## Data extract
━━━━━━━━━━━━━━━━━━━━━━━━━━━━━━

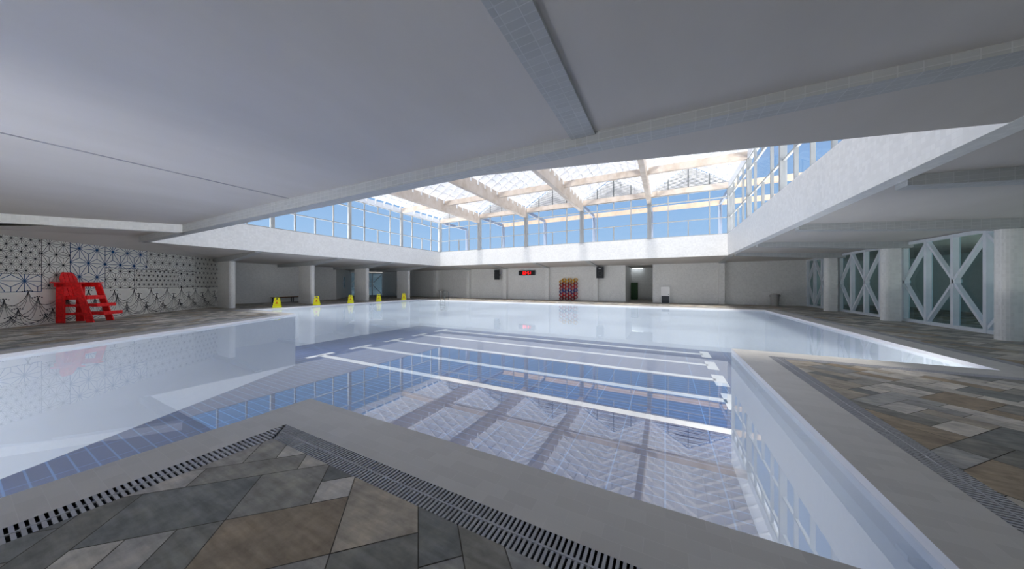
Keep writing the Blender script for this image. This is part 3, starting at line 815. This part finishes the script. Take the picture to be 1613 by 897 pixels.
# poster on slanted wall
dv = (Vector((-38.2, 25.8))-Vector((-31.3, 19.45))); dl = dv.length; dv.normalize(); dn = Vector((dv.y, -dv.x))
if dn.y > 0: dn = -dn
if dn.x < 0 and False: dn = -dn
pc = Vector((-31.3, 19.45))+dv*4.2
wall_in = Vector((dv.y, -dv.x)); 
if (Vector((-25, 25))-pc).dot(wall_in) < 0: wall_in = -wall_in
root = empty('poster', (pc.x, pc.y, 1.1), 'small framed pale blue poster on the slanting wall', 'poster')
m = MB(); m.ob(pc+wall_in*.03, dv, wall_in, .62, .02, 1.15, 2.55); m.build('backing_frame', 'white', root)
m = MB(); m.ob(pc+wall_in*.055, dv, wall_in, .56, .006, 1.22, 2.48); m.build('print', 'poster', root)
# pool ladder
root = empty('pool_ladder', (-20.05, 23.7, 0), 'stainless steel pool ladder with two hooped rails at the far pool edge', 'pool ladder')
for x in (-20.4, -19.78):
    yA, yB = 24.0, 23.42; r = .12; top = .86; pts = [(x, yA, .0)]
    for k in range(7): t = k*PI/2/6; pts.append((x, yA-r+r*math.cos(t), top-r+r*math.sin(t)))
    for k in range(7): t = PI/2+k*PI/2/6; pts.append((x, yB+r+r*math.cos(t), top-r+r*math.sin(t)))
    for k in range(5): t = k*PI/2/4; pts.append((x, yB+r-r*math.cos(t), -.95-r*math.sin(t)))
    pts.append((x, 23.69, -1.07))
    m = MB(); m.tube(pts, .027, 8); m.build('handrail', 'chrome', root)
for z in (-.25, -.5, -.75, -1.0):
    m = MB(); m.box(-20.4, -19.78, 23.42, 23.50, z-.02, z+.02); m.build('tread', 'chrome', root)
# bins
def make_bin(x, y, label, h=.93):
    root = empty('litter_bin', (x, y, 0), label, 'litter bin', 'pale litter bins')
    k = h/.93
    m = MB(); m.lathe([(0, 0), (.215, 0), (.22, .03), (.262, .76*k), (.275, .78*k), (.275, .80*k), (0, .80*k)], x, y); m.build('body', 'bin', root)
    m = MB(); m.lathe([(.30, .78*k), (.305, .82*k), (.27, .86*k), (.20, .90*k), (.10, .93*k), (0, .93*k)], x, y); m.build('lid', 'bin', root)
    for s in (-1, 1):
        m = MB(); m.box(x+s*.30-.025, x+s*.30+.025, y-.06, y+.06, .70*k, .80*k); m.build('handle', 'bin', root)
    return root
make_bin(7.35, 28.95, 'pale grey round bin with a domed lid near the glass partition corner')
make_bin(-24.9, 28.7, 'small pale round bin by the wall behind the pool ladder', .95)
# unseen lamps added to brighten the pool, in walls facing away from the viewer
for k, (x, y, nx, ny, pw, lb) in enumerate([(-4.42, -1.2, -1, 0, 150, 'added underwater fill lamp below the left edge of the nearest deck corner'),
        (-4.42, -5.0, -1, 0, 260, 'added underwater fill lamp in the channel wall behind the viewer'),
        (-6.5, -8.0, 0, 1, 330, 'added underwater fill lamp in the near end wall of the channel'),
        (-3.2, 2.38, 0, 1, 60, 'added underwater fill lamp below the front edge of the nearest deck corner'),
        (-20.9, 8.99, 0, 1, 50, 'added underwater fill lamp below the tip of the lifeguard chair deck'),
        (3.5, 9.08, 0, 1, 80, 'added underwater fill lamp below the tip of the deck spur')]):
    root = empty('pool_fill_lamp', (x+nx*.02, y+ny*.02, -.9), lb, 'pool lamp', 'added underwater fill lamps')
    m = MB(); c = Vector((x, y, -.9)); ax = Vector((-ny, nx, 0)); up = Vector((0, 0, 1)); nv = Vector((nx, ny, 0))
    def rg(r_, o_): return [c+nv*o_+ax*(r_*math.cos(t*PI/12))+up*(r_*math.sin(t*PI/12)) for t in range(24)]
    A, B_, C_ = rg(.2, 0), rg(.2, .04), rg(.15, .05)
    for t in range(24):
        j = (t+1) % 24; m.poly([A[t], A[j], B_[j], B_[t]]); m.poly([B_[t], B_[j], C_[j], C_[t]])
    m.build('housing', 'chrome', root)
    m = MB(); m.poly(rg(.15, .045)); m.build('lens', 'edge', root)
    li = bpy.data.lights.new('pool_fill_light', 'AREA'); li.shape = 'DISK'; li.size = .28; li.energy = pw; li.color = (1., .95, .88)
    lo = bpy.data.objects.new('pool_fill_light', li); COL.objects.link(lo); lo.location = c+nv*.07; lo.rotation_euler = (nv*-1+Vector((0, 0, .36 if pw > 150 else .2))).to_track_quat('Z', 'Y').to_euler()
# green cabinet
x0, x1 = -3.28, -2.62
root = empty('green_cabinet', (-2.95, 34.5, 0), 'tall green metal cabinet inside the open corridor', 'cabinet')
m = MB(); m.box(x0, x1, 34.2, 34.75, .04, 1.78); m.box(x0+.03, x1-.03, 34.25, 34.7, 0, .04); m.box(x0-.01, x1+.01, 34.19, 34.76, 1.78, 1.80); m.build('body', 'green', root)
m = MB(); m.box(x0+.02, (x0+x1)/2-.005, 34.18, 34.2, .07, 1.75); m.build('door', 'green', root)
m = MB(); m.box((x0+x1)/2+.005, x1-.02, 34.18, 34.2, .07, 1.75); dd = m.build('door', 'green', root)
m = MB(); m.box((x0+x1)/2+.03, (x0+x1)/2+.05, 34.15, 34.18, .85, 1.05); m.build('handle', 'black', dd)
root = empty('ceiling_light', (-2.7, 34.9, 3.36), 'slim ceiling light strip at the back of the corridor', 'ceiling light')
m = MB(); m.box(-3.25, -2.1, 34.8, 35.0, 3.37, 3.42); m.build('housing', 'white', root)
MAT['glow'] = plain('strip_light', (.85, .93, 1.), .5, emit=2.5); m = MB(); m.box(-3.22, -2.13, 34.83, 34.97, 3.35, 3.37); m.build('diffuser', 'glow', root)
# water dispenser
root = empty('water_dispenser', (0, 29.1, 0), 'white topped water dispenser with a dark grey base against the end wall', 'dispenser')
m = MB(); m.box(-.29, .31, 28.95, 29.38, 0.05, .60); m.box(-.27, .29, 28.97, 29.36, 0, .05); m.build('base', 'darkgrey', root)
for xx in (-.33, .31):
    m = MB(); m.box(xx, xx+.04, 28.93, 29.38, 0, .62); m.build('side_panel', 'white', root)
m = MB(); m.box(-.34, .36, 28.90, 29.38, .60, .64); m.build('tray', 'white', root)
m = MB(); P = [(-.33, .64), (.35, .64), (.35, 1.36), (.31, 1.41), (-.29, 1.41), (-.33, 1.36)]; m.extr([(x, 28.93, z) for x, z in P], (0, .44, 0)); up = m.build('upper_housing', 'edge', root)
m = MB(); m.box(.24, .28, 28.88, 28.93, .70, .78); m.build('tap', 'darkgrey', up)
# speakers
def make_speaker(x, y, z, rot, label):
    root = empty('wall_speaker', (x, y, z), label, 'speaker', 'black wall speakers')
    m = MB(); hx, d_, h_ = .34, .56, 1.08
    m.hexa([(-hx, -d_/2, 0), (hx, -d_/2, 0), (hx*.75, d_/2, 0), (-hx*.75, d_/2, 0), (-hx, -d_/2, h_), (hx, -d_/2, h_), (hx*.75, d_/2, h_), (-hx*.75, d_/2, h_)])
    o = m.build('cabinet', 'black', root, local=True)
    def disc(r, z_, yy, mat, nm):
        m = MB(); R = []
        prof = [(r, 0), (r, -.02), (r*.86, -.025), (r*.35, .02), (r*.2, -.005), (0, -.01)]
        rings = [[(rr*math.cos(2*PI*k/24), yy+dy, z_+rr*math.sin(2*PI*k/24)) for k in range(24)] for rr, dy in prof]
        for i in range(len(rings)-1):
            for k in range(24):
                j = (k+1) % 24; m.poly([rings[i][k], rings[i][j], rings[i+1][j], rings[i+1][k]], 0, True)
        o = m.build(nm, mat, root, local=True)
    disc(.25, .46, -d_/2, 'blackgrey', 'woofer')
    m = MB(); m.box(-.12, .12, -d_/2-.015, -d_/2, .86, .97); o = m.build('horn', 'frame', root, local=True)
    m = MB(); m.box(-.05, .05, d_/2, d_/2+.12, .45, .6); o = m.build('bracket', 'black', root, local=True)
    root.rotation_euler = (0, 0, rot)
make_speaker(-5.5, 29.05, 2.2, math.radians(-2), 'black wall speaker facing the pool beside the honeycomb rack')
make_speaker(-16.95, 28.98, 2.15, math.radians(-62), 'black wall speaker turned sideways beside the red digital clock')
# digital clock
root = empty('digital_clock', (-13.37, 29.33, 2.62), 'black digital wall clock with red digits reading 02:51', 'clock')
m = MB(); m.box(-14.32, -12.42, 29.27, 29.39, 2.62, 3.10); m.build('case', 'black', root)
m = MB()
for a in ((-14.35, -12.39, 2.60, 2.63), (-14.35, -12.39, 3.09, 3.12), (-14.35, -14.31, 2.60, 3.12), (-12.43, -12.39, 2.60, 3.12)): m.box(a[0], a[1], 29.25, 29.39, a[2], a[3])
m.build('bezel', 'darkgrey', root)
SEG = {'0': 'abcdef', '2': 'abged', '5': 'afgcd', '1': 'bc'}
cx = -13.82; hz_ = .29; cw = .15
for ch in '02:51':
    m = MB(); zb = 2.71; t = .045; yf = 29.262
    if ch == ':':
        m.box(cx+.0, cx+.05, yf-.004, yf+.01, zb+.07, zb+.12); m.build('digit_dot', 'ledred', root); m = MB(); m.box(cx+.0, cx+.05, yf-.004, yf+.01, zb+.18, zb+.23); cx += .12
    else:
        D = {'a': (0, cw, hz_-t, hz_), 'd': (0, cw, 0, t), 'g': (0, cw, hz_/2-t/2, hz_/2+t/2), 'f': (0, t, hz_/2, hz_), 'b': (cw-t, cw, hz_/2, hz_), 'e': (0, t, 0, hz_/2), 'c': (cw-t, cw, 0, hz_/2)}
        for s_ in SEG[ch]: a = D[s_]; m.box(cx+a[0], cx+a[1], yf-.004, yf+.01, zb+a[2], zb+a[3])
        cx += cw+.07
    m.build('digit_dot' if ch == ':' else 'digit', 'ledred', root)
# honeycomb rack
root = empty('honeycomb_rack', (-8.6, 29.2, .0), 'honeycomb wall rack of yellow, red and blue hexagonal tubes', 'rack')
ro = .198; ri = .155; dep_ = .30
colsx = [-9.46+.297*k for k in range(6)]
rowm = ['cellyel', 'celldark', 'cellred', 'cellblue', 'cellred', 'celldark']
for ci, x in enumerate(colsx):
    for r_ in range(6):
        z = 2.06-r_*.343-(.172 if ci % 2 == 0 else 0)
        m = MB(); ya, yb = YF-.01-dep_, YF-.01
        o_ = [(x+ro*math.cos(k*PI/3), z+ro*.99*math.sin(k*PI/3)) for k in range(6)]; i_ = [(x+ri*math.cos(k*PI/3), z+ri*math.sin(k*PI/3)) for k in range(6)]
        for k in range(6):
            j = (k+1) % 6
            m.poly([(o_[k][0], ya, o_[k][1]), (i_[k][0], ya, i_[k][1]), (i_[j][0], ya, i_[j][1]), (o_[j][0], ya, o_[j][1])][::-1])
            m.poly([(o_[k][0], ya, o_[k][1]), (o_[j][0], ya, o_[j][1]), (o_[j][0], yb, o_[j][1]), (o_[k][0], yb, o_[k][1])][::-1])
            m.poly([(i_[k][0], ya, i_[k][1]), (i_[k][0], yb, i_[k][1]), (i_[j][0], yb, i_[j][1]), (i_[j][0], ya, i_[j][1])][::-1])
        m.build('hexagonal_tube', rowm[r_], root)

# ------------------------------------------------------------------ light, world, camera
sun = bpy.data.lights.new('sun', 'SUN'); sun.energy = 8.1; sun.angle = .20; sun.color = (1., .95, .88)
so = bpy.data.objects.new('sun', sun); COL.objects.link(so); so.location = (0, 0, 20)
so.rotation_euler = Vector((-.04, -.42, 1.)).to_track_quat('Z', 'Y').to_euler()
wd = bpy.data.worlds.new('sky'); SC.world = wd; wd.use_nodes = True; nt = wd.node_tree
for q in list(nt.nodes): nt.nodes.remove(q)
out = nt.nodes.new('ShaderNodeOutputWorld'); bg = nt.nodes.new('ShaderNodeBackground')
tc = nt.nodes.new('ShaderNodeTexCoord'); sx = nt.nodes.new('ShaderNodeSeparateXYZ'); L(nt, tc.outputs['Generated'], sx.inputs[0])
c = ramp(nt, sx.outputs['Z'], [(0., (.95, .93, .9)), (.004, (.95, .93, .9)), (.012, (.46, .66, .92)), (.16, (.36, .58, .88)), (.35, (.22, .42, .76)), (.6, (.12, .27, .60)), (1., (.08, .2, .5))])
L(nt, c, bg.inputs[0]); bg.inputs[1].default_value = .40; L(nt, bg.outputs[0], out.inputs[0])

cam = bpy.data.cameras.new('camera'); co = bpy.data.objects.new('camera', cam); COL.objects.link(co)
cam.sensor_width = 36; cam.lens = 465.6/1613*36; cam.clip_start = .05; cam.clip_end = 300
co.location = (0, 0, 1.6); co.rotation_euler = (PI/2, 0, math.radians(27.4)); SC.camera = co
SC.view_settings.view_transform = 'Standard'; SC.view_settings.look = 'None'; SC.view_settings.gamma = 1.; SC.view_settings.exposure = 1.27
SC.view_settings.use_curve_mapping = False
cy = SC.cycles
cy.use_denoising = True; cy.max_bounces = 14; cy.diffuse_bounces = 6; cy.glossy_bounces = 5; cy.transparent_max_bounces = 16; cy.transmission_bounces = 6
cy.caustics_reflective = True; cy.sample_clamp_indirect = 6.
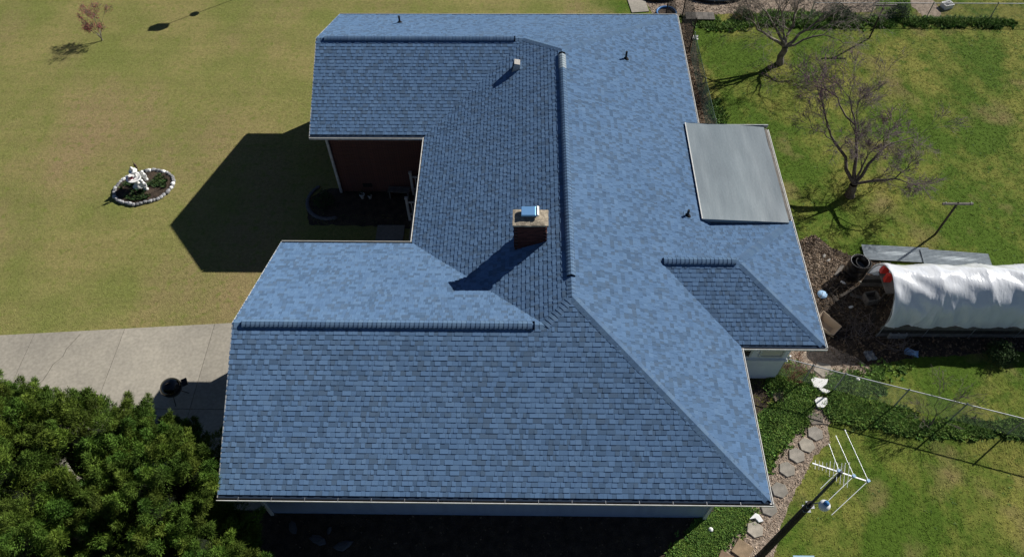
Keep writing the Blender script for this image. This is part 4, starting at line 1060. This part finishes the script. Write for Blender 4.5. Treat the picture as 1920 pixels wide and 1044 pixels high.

━━━━━━━━━━━━━━━━━━━━━━━━━━━━━━

## Goal
Pick out the lines that contain "picture" and copy them.

## Task answer
Keep writing the Blender script for this image. This is part 3, starting at line 815. This part finishes the script. Take the picture to be 1613 by 897 pixels.
Keep writing the Blender script for this image. This is part 4, starting at line 1060. This part finishes the script. Write for Blender 4.5. Treat the picture as 1920 pixels wide and 1044 pixels high.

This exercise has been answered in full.